Another important subsystem, particularly with respect to migration of UNIX applications, is the Portable Operating System Interface (POSIX) for computing environments. This is a set of international standards for implementing UNIX-like interfaces. The POSIX subsystem implements these standards-based interfaces and allows application developers to easily port their applications to Windows from another operating system. The POSIX subsystem is not implemented on Windows Server 2003 but comes as a part of the Interix (Windows Services for UNIX 3.5) installation on Windows.

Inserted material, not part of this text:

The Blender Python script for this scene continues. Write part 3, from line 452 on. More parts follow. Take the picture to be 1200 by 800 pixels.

(3-5) The kernel mode is a highly privileged mode of operation in which the program code has direct access to the virtual memory. This includes the address spaces of all user mode processes and applications and their hardware. The kernel mode is also known as the supervisor mode, protected mode, or Ring 0. The kernel mode of Windows Server 2003 contains the Windows NT executive as well as the system kernel. The Windows NT executive exports generic services that protected subsystems call to obtain basic operating system services, such as file operations, input/output (I/O), and synchronization services. Partitioning of the protected subsystems and the system kernel simplifies the base operating system design and makes it possible to extend the features of an individual protected subsystem without affecting the kernel. The kernel controls how the operating system uses the processors. Its operations include scheduling, multiprocessor synchronization, and providing objects that the executive can use or export to applications.
The Windows operating system supports the following features and capabilities:
(1) Multitasking.
(2) Flexibility to choose a programming interface (user and kernel APIs).

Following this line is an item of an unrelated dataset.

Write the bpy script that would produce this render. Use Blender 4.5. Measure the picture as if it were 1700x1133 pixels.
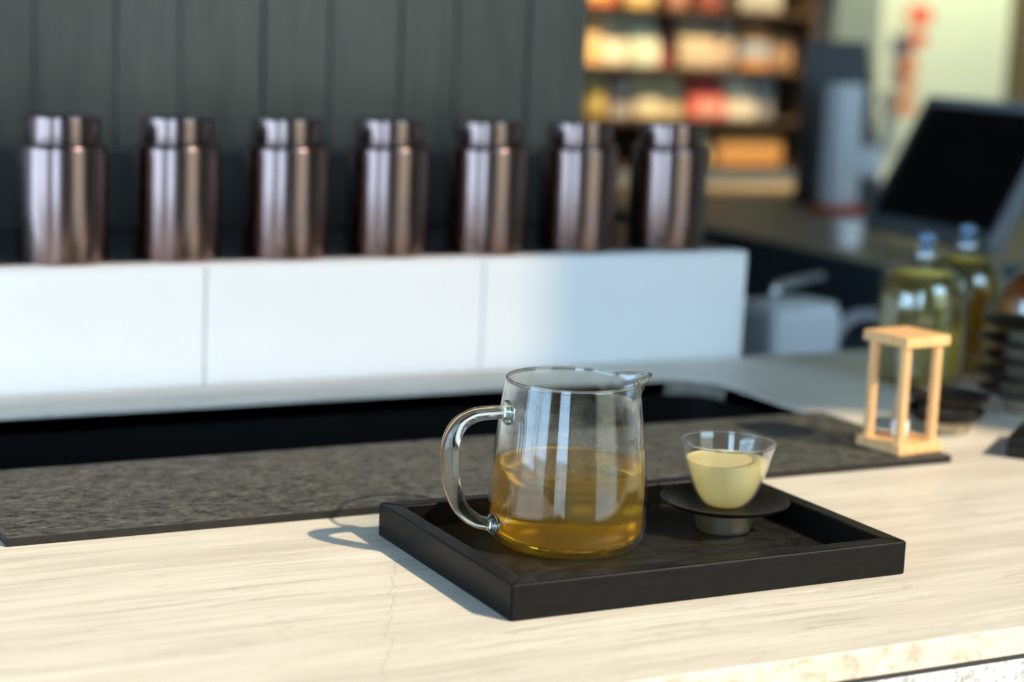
import bpy, bmesh, math, random
from mathutils import Vector, Matrix

for o in list(bpy.data.objects):
    bpy.data.objects.remove(o)
S = bpy.context.scene
C = S.collection
PI = math.pi
rnd = random.Random(7)

# ------------------------------------------------------------------ camera
cam_d = bpy.data.cameras.new('camera')
cam = bpy.data.objects.new('camera', cam_d)
C.objects.link(cam)
right = Vector((0.88972476, -0.45466197, 0.04089432))
up = Vector((0.04118818, 0.16917147, 0.98472562))
fwd = Vector((0.45463544, 0.8744504, -0.16924274))
m = Matrix((right, up, -fwd)).transposed().to_4x4()
m.translation = Vector((-0.52645991, -0.99899616, 0.37084145))
cam.matrix_world = m
cam_d.sensor_width = 36.0
cam_d.lens = 3148.83 / 1700 * 36
cam_d.clip_start = 0.05
cam_d.clip_end = 200
cam_d.dof.use_dof = True
cam_d.dof.focus_distance = 1.285
cam_d.dof.aperture_fstop = 3.5
S.camera = cam

# ------------------------------------------------------------------ world, sun, exposure
w = bpy.data.worlds.new('world')
S.world = w
w.use_nodes = True
bg = w.node_tree.nodes['Background']
bg.inputs['Color'].default_value = (0.48, 0.71, 1.0, 1)
bg.inputs['Strength'].default_value = 8.5

sun_d = bpy.data.lights.new('sun', 'SUN')
sun_d.energy = 7.4
sun_d.angle = math.radians(0.9)
sun_d.color = (1.0, 0.80, 0.55)
sun = bpy.data.objects.new('sun', sun_d)
C.objects.link(sun)
sun.rotation_euler = Vector((-0.65, 0.98, -1.0)).to_track_quat('-Z', 'Y').to_euler()
sun.location = (3, -4, 5)

S.view_settings.view_transform = 'Standard'
S.view_settings.look = 'None'
S.view_settings.exposure = 0.0
S.view_settings.gamma = 1.0
S.view_settings.use_curve_mapping = False
S.cycles.use_denoising = True
S.cycles.max_bounces = 14
S.cycles.transparent_max_bounces = 24
S.cycles.transmission_bounces = 12
S.cycles.sample_clamp_indirect = 6.0
S.cycles.blur_glossy = 0.3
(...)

(3) A graphical user interface (GUI) and a command-line interface for users and administrators. (The default UI is graphical.)
(4) Built-in networking. (Transmission Control Protocol/Internet Protocol [TCP/IP] is standard.)
(5) Persistent system service processes called “Windows Services” and managed by the Windows Service Control Manager (SCM).
(6) Single compatible implementation irrespective of the vendor from whom it is purchased.